- The Washington Times - Tuesday, March 28, 2017

The Census Bureau said Tuesday it wants to explicitly ask Americans about their sexual orientation and “gender identity” in the 2020 census, marking the first time it would probe for that information.

The bureau made the announcement as part of its proposed topics it submitted to Congress, teasing the issue in a single line inside an appendix.

A spokeswoman said she couldn’t say why the bureau wanted to prod Americans on that question.

It is the only new subject area the census has asked to include, and would join longstanding questions ranging from age, marital status and occupation.

The census currently gives a snapshot of same-sex households, which has been used as an approximation of gay couples.

But Democrats last year demanded the Census Bureau go further and explicitly ask about sexual orientation and identity, saying it was time policymakers got a better sense of increasingly complex family dynamics in America.

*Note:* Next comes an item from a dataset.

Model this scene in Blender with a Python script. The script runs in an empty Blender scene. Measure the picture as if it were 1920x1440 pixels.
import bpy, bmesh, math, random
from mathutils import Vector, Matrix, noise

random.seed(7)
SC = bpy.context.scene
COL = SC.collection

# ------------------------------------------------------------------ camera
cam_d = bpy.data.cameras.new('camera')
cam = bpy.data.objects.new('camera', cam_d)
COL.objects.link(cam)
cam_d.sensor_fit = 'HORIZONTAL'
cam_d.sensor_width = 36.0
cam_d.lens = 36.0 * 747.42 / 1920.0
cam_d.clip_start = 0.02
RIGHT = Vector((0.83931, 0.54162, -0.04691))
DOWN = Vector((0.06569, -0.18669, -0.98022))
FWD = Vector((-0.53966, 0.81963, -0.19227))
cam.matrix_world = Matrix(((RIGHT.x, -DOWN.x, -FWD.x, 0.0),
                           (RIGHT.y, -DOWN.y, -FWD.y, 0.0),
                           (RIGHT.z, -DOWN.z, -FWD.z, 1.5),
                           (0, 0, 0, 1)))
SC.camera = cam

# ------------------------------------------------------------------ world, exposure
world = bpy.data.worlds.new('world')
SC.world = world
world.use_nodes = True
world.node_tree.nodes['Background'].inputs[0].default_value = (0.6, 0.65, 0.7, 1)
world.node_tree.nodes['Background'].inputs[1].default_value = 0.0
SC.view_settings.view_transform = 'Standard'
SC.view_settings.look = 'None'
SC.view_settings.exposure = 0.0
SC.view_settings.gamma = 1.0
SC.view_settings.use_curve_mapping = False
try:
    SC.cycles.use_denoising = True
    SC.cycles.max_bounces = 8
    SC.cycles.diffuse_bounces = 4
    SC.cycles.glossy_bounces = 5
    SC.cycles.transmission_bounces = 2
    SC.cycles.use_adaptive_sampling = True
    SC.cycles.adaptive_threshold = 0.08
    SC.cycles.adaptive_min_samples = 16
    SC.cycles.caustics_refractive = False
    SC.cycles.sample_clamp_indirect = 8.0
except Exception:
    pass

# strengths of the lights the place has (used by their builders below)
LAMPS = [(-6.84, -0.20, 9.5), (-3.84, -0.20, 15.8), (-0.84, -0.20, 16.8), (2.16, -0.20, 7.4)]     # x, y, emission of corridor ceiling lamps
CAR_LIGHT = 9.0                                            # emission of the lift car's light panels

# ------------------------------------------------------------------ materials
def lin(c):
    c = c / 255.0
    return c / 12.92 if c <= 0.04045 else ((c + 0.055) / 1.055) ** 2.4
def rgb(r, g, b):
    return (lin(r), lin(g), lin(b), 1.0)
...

SEE ALSO: Trump cancels census sexual orientation questions for 2020

They said knowing how Americans classify their sexuality would help Congress better craft laws tailored to improve the situations of lesbian, gay transgender and bisexual people.

Estimates of the size of the LGBT community has been left chiefly to opinion polls, with widely varying results.

Deciding which identities to probe for, though, could be tricky. When Facebook allowed users to select a gender identity it offered dozens of options, ranging from male and female to pangender and “neither.”

“Our goal is a complete and accurate census,” Census Bureau Director John H. Thompson said in releasing the report to Congress.

“In planning for the 2020 Census, the Census Bureau has focused on improving its address list by using imagery, finding ways to increase household self-response, leveraging resources inside and outside the government, and making it easier and more efficient for census takers to complete their work,” the director said. “Furthermore, for the first time ever, the decennial will offer an online response option with the ultimate goal of improving question design and data quality while addressing community concerns.”